Nick Urata of DeVotchKa on the Visual Element of Music
Photo by Brandon Marshall for Denver's Westword. Slideshow.

In 1997, Nick Urata and his band DeVotchKa began playing background music for local burlesque dancers in Denver. Soon the band's unique combination of Eastern European folk music and indie rock began gathering the attention of critics and fans alike. With the release of How it Ends in 2004, DeVotchKa started touring to wider acclaim.

From his home in Denver and in anticipation of playing Dada as part of Index Fest on Friday, Urata spoke with DC9 about hating the term gypsy punk and getting a big break creating the soundtrack to Little Miss Sunshine.

I read where you are sick of explaining to people where the band got its sound. Are you as equally as sick with the term gypsy punk?

Yes, I am. I don't know who came up with that term or exactly what it means. I think we have grown out of that. When we started, it was the idea to combine many musical ideas. We left the door open to different styles with the intent on making new sounds. We tried not to have any boundaries. Why hide in the basement making boundaries for yourself? We immersed ourselves in the whole burlesque thing that was part of our thing early on. Our early sound fitted that. We had to be able to change directions a lot and we had to have different genres up our sleeves.

Does the burlesque background influence the way you present the music now?

Yes, definitely. We always sort of dreamed about having some sort of variety show atmosphere when I was first imagining this thing. On that particular point in our journey, we could have gone many ways. It was much more fun to incorporate visual items and other performers as well.

Hard to believe the band has been around 15 years.

I can't believe we have been around for that long. I guess it has been that long since I been writing and recording songs for this outfit.
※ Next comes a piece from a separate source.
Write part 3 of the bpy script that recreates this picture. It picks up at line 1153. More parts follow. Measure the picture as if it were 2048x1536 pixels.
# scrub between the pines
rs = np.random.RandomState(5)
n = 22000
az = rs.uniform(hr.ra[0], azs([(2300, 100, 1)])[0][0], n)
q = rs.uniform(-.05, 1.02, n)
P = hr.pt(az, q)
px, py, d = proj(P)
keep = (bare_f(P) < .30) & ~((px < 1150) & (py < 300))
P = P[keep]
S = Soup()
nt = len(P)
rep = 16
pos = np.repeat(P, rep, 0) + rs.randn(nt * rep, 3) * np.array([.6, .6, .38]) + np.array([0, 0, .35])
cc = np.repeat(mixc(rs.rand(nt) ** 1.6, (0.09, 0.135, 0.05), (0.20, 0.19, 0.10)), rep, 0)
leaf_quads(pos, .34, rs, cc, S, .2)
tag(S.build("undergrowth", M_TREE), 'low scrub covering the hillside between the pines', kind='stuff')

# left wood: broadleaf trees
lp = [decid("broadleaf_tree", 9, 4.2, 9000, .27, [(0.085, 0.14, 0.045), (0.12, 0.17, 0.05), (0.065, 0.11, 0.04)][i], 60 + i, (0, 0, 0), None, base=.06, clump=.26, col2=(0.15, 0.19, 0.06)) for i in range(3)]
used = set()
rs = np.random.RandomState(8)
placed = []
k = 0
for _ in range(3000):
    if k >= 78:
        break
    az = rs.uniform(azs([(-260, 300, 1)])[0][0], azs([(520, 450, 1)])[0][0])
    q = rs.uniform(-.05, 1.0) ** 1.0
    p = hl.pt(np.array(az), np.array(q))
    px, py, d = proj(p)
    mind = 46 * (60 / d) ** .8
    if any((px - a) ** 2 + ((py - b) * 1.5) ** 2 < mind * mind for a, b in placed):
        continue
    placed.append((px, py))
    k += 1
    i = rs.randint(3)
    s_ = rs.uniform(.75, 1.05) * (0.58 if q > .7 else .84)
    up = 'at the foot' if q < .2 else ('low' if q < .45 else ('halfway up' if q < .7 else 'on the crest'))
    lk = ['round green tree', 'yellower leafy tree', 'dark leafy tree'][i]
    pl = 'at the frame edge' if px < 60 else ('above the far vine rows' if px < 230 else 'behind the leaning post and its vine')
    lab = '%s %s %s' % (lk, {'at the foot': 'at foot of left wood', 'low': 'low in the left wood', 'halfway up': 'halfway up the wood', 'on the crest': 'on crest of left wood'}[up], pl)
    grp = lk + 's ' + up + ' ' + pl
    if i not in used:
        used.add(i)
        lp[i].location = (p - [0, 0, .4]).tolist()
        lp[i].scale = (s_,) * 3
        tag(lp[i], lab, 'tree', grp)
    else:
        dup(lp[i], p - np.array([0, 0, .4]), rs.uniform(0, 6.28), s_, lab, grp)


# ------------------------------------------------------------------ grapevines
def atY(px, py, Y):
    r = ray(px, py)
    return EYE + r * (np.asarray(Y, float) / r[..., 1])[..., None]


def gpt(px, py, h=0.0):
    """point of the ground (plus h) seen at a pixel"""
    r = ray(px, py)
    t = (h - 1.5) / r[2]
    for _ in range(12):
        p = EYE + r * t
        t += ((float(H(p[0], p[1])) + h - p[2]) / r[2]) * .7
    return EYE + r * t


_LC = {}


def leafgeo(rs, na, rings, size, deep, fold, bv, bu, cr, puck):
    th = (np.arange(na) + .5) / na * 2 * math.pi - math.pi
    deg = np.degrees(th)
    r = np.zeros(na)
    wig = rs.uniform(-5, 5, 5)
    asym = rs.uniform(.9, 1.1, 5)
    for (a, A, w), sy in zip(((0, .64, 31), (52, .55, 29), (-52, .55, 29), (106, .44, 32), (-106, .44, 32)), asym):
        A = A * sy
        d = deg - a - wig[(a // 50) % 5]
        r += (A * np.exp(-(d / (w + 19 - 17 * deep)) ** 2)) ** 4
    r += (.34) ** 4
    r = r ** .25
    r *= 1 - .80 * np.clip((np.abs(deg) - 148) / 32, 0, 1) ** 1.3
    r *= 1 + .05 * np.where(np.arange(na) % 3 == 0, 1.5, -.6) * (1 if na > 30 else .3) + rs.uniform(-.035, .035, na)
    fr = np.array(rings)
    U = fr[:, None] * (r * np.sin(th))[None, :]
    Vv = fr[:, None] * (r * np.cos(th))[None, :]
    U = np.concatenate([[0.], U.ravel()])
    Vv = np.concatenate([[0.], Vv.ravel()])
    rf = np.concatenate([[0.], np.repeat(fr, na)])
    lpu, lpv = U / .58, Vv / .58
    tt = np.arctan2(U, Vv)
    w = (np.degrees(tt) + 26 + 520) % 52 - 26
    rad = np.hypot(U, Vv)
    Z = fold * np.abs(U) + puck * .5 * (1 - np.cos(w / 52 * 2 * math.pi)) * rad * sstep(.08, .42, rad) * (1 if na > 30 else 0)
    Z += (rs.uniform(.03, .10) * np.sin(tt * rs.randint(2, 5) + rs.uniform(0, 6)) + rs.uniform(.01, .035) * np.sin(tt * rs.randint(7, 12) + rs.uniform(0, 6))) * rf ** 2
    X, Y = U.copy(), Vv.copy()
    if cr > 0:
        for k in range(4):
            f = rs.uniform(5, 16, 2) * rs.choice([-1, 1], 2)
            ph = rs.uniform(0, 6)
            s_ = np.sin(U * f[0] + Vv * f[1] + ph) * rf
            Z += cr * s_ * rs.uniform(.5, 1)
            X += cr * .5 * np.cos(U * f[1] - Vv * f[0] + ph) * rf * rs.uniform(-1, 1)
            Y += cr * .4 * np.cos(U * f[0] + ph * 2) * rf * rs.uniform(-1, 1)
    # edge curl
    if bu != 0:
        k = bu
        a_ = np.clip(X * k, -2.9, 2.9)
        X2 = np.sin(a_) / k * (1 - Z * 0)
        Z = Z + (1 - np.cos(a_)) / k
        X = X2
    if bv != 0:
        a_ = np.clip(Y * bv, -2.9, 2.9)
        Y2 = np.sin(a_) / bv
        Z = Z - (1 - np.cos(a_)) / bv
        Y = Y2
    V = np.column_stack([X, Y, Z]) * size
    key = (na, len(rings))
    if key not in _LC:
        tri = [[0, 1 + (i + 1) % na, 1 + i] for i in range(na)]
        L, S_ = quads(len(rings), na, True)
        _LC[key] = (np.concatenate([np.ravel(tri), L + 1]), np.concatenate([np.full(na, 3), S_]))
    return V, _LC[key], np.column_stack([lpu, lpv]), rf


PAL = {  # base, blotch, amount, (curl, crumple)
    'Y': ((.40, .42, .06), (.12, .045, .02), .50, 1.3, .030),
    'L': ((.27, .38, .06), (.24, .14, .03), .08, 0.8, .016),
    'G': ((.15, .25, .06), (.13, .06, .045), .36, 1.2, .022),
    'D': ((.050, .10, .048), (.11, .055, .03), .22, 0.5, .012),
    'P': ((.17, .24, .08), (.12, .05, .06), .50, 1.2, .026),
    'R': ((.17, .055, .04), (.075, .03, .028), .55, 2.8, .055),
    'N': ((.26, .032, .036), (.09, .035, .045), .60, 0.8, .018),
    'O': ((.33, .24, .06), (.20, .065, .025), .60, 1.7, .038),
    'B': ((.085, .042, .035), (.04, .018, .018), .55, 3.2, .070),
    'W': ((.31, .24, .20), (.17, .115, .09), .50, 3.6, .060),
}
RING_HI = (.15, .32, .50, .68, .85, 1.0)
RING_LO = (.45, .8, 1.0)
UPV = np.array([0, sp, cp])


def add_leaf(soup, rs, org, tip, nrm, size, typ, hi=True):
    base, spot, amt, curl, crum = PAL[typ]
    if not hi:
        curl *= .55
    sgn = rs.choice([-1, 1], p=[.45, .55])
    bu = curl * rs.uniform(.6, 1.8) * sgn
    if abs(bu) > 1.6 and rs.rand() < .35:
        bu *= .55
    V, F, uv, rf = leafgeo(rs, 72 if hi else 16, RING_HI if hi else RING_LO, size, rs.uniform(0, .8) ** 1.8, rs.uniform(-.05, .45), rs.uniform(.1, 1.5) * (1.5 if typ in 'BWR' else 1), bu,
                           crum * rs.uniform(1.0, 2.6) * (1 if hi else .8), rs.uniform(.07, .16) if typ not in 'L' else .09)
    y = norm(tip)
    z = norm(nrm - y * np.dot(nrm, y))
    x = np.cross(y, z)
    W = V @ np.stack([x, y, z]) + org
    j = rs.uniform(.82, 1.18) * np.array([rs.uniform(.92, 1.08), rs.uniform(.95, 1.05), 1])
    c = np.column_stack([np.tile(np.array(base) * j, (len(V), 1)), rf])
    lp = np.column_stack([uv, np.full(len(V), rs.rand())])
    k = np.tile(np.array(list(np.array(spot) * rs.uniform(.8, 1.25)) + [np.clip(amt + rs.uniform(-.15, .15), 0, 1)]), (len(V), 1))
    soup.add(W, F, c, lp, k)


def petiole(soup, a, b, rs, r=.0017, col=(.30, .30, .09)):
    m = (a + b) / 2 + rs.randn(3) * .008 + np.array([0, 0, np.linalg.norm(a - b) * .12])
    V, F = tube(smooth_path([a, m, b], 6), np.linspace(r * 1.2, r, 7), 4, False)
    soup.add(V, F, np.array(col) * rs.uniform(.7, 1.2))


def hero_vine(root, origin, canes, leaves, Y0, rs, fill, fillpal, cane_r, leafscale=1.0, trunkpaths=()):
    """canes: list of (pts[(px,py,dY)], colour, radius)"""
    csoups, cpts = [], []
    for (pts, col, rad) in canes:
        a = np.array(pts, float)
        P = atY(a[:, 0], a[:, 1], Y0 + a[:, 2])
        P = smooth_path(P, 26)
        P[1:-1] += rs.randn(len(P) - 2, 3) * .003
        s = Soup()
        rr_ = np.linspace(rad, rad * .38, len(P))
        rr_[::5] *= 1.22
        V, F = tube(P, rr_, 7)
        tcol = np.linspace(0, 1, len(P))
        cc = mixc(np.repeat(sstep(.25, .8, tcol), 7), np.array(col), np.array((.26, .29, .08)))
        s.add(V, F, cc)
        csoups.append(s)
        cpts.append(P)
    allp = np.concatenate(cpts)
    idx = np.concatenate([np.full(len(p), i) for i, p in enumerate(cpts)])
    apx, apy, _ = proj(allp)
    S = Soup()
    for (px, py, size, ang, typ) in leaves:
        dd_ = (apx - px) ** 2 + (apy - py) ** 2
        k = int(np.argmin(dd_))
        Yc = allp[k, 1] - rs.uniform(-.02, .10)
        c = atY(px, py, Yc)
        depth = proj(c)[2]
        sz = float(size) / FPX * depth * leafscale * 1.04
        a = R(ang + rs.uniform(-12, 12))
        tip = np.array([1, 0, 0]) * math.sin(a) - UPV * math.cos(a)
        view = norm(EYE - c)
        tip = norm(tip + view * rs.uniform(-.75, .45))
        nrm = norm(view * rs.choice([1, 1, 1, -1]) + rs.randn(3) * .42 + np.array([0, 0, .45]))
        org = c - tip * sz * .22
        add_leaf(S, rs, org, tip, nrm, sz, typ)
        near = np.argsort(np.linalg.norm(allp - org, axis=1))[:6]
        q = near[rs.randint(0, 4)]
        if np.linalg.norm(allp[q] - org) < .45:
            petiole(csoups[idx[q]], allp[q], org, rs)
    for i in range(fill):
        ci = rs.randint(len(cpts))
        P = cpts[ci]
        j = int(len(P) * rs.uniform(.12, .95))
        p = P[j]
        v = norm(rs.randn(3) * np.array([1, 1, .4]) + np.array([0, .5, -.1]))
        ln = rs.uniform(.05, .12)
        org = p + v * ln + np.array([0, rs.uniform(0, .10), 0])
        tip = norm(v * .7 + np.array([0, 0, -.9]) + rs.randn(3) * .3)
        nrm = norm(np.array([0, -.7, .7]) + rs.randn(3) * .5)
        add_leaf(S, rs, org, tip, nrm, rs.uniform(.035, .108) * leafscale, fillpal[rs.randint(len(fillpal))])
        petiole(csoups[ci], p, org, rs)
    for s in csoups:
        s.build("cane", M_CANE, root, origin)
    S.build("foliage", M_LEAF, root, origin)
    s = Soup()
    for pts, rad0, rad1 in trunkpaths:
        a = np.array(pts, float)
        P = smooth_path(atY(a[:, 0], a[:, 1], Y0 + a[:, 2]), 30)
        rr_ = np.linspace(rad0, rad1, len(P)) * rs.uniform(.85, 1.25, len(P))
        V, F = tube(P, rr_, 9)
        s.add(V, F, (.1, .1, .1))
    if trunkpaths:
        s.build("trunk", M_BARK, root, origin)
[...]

Are you working on a new album?

We did the live album with the symphony orchestra. We put that out in the fall and we are writing new material right now. We are going to try and put together a new record.

Was it a difficult challenge to work with the orchestra?
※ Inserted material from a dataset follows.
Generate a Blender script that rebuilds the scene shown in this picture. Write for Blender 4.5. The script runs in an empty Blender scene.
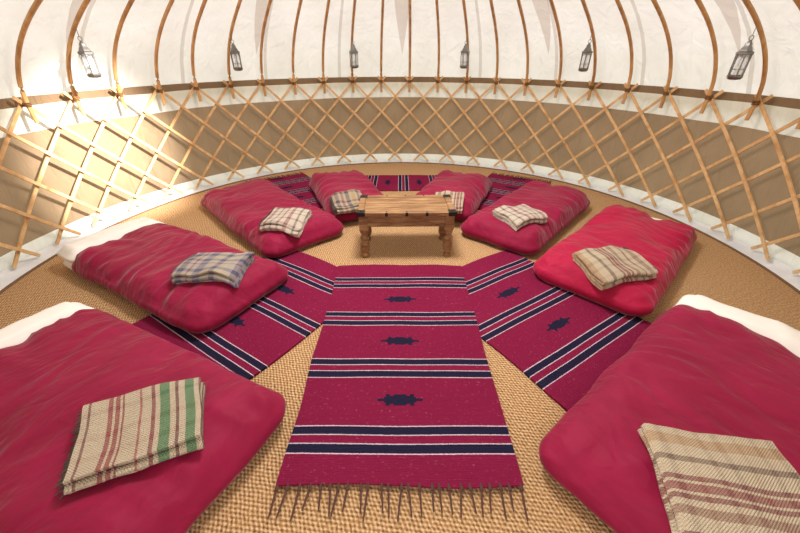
import bpy, math, random
from mathutils import Vector, noise, Matrix
from mathutils.bvhtree import BVHTree
random.seed(4)
R=math.radians
def lin(c):
    return tuple(((v/255)/12.92 if v/255<=.04045 else ((v/255+.055)/1.055)**2.4) for v in c)+(1,)
scene=bpy.context.scene
scene.view_settings.view_transform='Standard'
scene.view_settings.look='None'
COL=scene.collection

# ---------------------------------------------------------------- materials
class NT:
    def __init__(s,name):
        s.mat=bpy.data.materials.new(name); s.mat.use_nodes=True
        s.t=s.mat.node_tree; s.n=s.t.nodes; s.l=s.t.links
        s.n.clear(); s.out=s.n.new('ShaderNodeOutputMaterial')
    def node(s,typ,**kw):
        n=s.n.new(typ)
        for k,v in kw.items(): setattr(n,k,v)
        return n
    def put(s,sock,v):
        if hasattr(v,'is_linked') or isinstance(v,bpy.types.NodeSocket): s.l.new(v,sock)
        else: sock.default_value=v
    def m(s,op,a,b=None,c=None):
        n=s.node('ShaderNodeMath',operation=op)
        s.put(n.inputs[0],a)
        if b is not None: s.put(n.inputs[1],b)
        if c is not None: s.put(n.inputs[2],c)
        return n.outputs[0]
    def mix(s,f,a,b,mode='MIX'):
        n=s.node('ShaderNodeMix',data_type='RGBA',blend_type=mode)
        s.put(n.inputs[0],f); s.put(n.inputs[6],a); s.put(n.inputs[7],b)
        return n.outputs[2]
    def ramp(s,f,stops,interp='CONSTANT'):
        n=s.node('ShaderNodeValToRGB'); cr=n.color_ramp; cr.interpolation=interp
        while len(cr.elements)<len(stops): cr.elements.new(.5)
        for e,(p,c) in zip(cr.elements,stops): e.position=p
        for e,(p,c) in zip(cr.elements,stops): e.position=p; e.color=c
        s.put(n.inputs[0],f); return n.outputs[0]
    def coord(s,which='Object'):
        return s.node('ShaderNodeTexCoord').outputs[which]
    def xyz(s,v):
        n=s.node('ShaderNodeSeparateXYZ'); s.l.new(v,n.inputs[0]); return n.outputs
    def noise(s,vec,scale,detail=4,rough=.5,dist=0):
        n=s.node('ShaderNodeTexNoise'); s.l.new(vec,n.inputs['Vector'])
        n.inputs['Scale'].default_value=scale; n.inputs['Detail'].default_value=detail
        n.inputs['Roughness'].default_value=rough; n.inputs['Distortion'].default_value=dist
        return n.outputs['Fac']
    def mapping(s,vec,sc=(1,1,1),rot=(0,0,0)):
        n=s.node('ShaderNodeMapping'); s.l.new(vec,n.inputs['Vector'])
        n.inputs['Scale'].default_value=sc; n.inputs['Rotation'].default_value=rot
        return n.outputs[0]
    def bump(s,h,strength=.3,dist=.01,normal=None):
        n=s.node('ShaderNodeBump'); n.inputs['Strength'].default_value=strength
        n.inputs['Distance'].default_value=dist; s.l.new(h,n.inputs['Height'])
        if normal: s.l.new(normal,n.inputs['Normal'])
        return n.outputs[0]
    def pbr(s,col,rough=.7,normal=None,sheen=0,spec=.3,metal=0,**kw):
        p=s.node('ShaderNodeBsdfPrincipled')
        s.put(p.inputs['Base Color'],col); s.put(p.inputs['Roughness'],rough)
        p.inputs['Metallic'].default_value=metal
        p.inputs['Specular IOR Level'].default_value=spec
        p.inputs['Sheen Weight'].default_value=sheen
        if normal: s.l.new(normal,p.inputs['Normal'])
        for k,v in kw.items(): p.inputs[k.replace('_',' ')].default_value=v
        s.l.new(p.outputs[0],s.out.inputs[0]); return s.mat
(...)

It wasn't easy, but we sort of worked our way up to it. We've incorporated strings and horn sections on several albums, getting bigger and bigger each time. You have to be on the same page, but we had warmed up for that. It is a whole different ballgame.

You played to 80,000 people when you opened for Muse in France. What was that experience like?

It was a pretty impressive place to sing. To hear the band on that big of a stage was pretty cool. It was pretty neat, but it was hard to connect to that crowd. They were hundreds of years away. It was an amazing experience, but I don't like not connecting with an audience.

Were you nervous?

It was funny because the nerves were pretty much the same as playing in front of 80,000 as for playing in front of 50. Before, I am always nervous, but after we start playing, it's all good.  

How much did doing the music for the film Little Miss Sunshine change the fortunes of the band?

It was a great, great launching pad for us. We had put an album out [How it Ends] that featured a lot of material that was used in the movie. The record got some good reviews, but we only sold a few hundred copies. Then we are in this hit movie and eventually the movie is a hit around the world. Now, when we travel to places like Belgium and Turkey and Japan, they have seen the movie and they are into us. It was a once in a lifetime thing for us. It was a hell of a way for a band to get onto a bigger stage.

The music seemed to fit the mood of that film perfectly; so much so that it seems odd that it was not written expressly for the movie.

It was a pretty nice pairing. We got together with the director very early on. I think he already had our music in his head. That helped the way the music came together with what was happening in each scene. That was a great movie with such a great cast.

How many people misspell and mispronounce the band name?

It's a slang term anyway. I am not using the real Russian spelling or pronunciation myself. It is kind of a hybrid. It is a rip off from A Clockwork Orange. It's been mispronounced from the very start.

Would you like a dollar for every time you've been asked what it means?

Yes, I would. I've been asked that ever since I started the band. It does mean girl, but I kind of stumbled upon it when I was reading that book over and over. Anthony Burgess was pretty prophetic.

DeVotchKa plays on Friday, October 18, at Dada as part of Index Fest.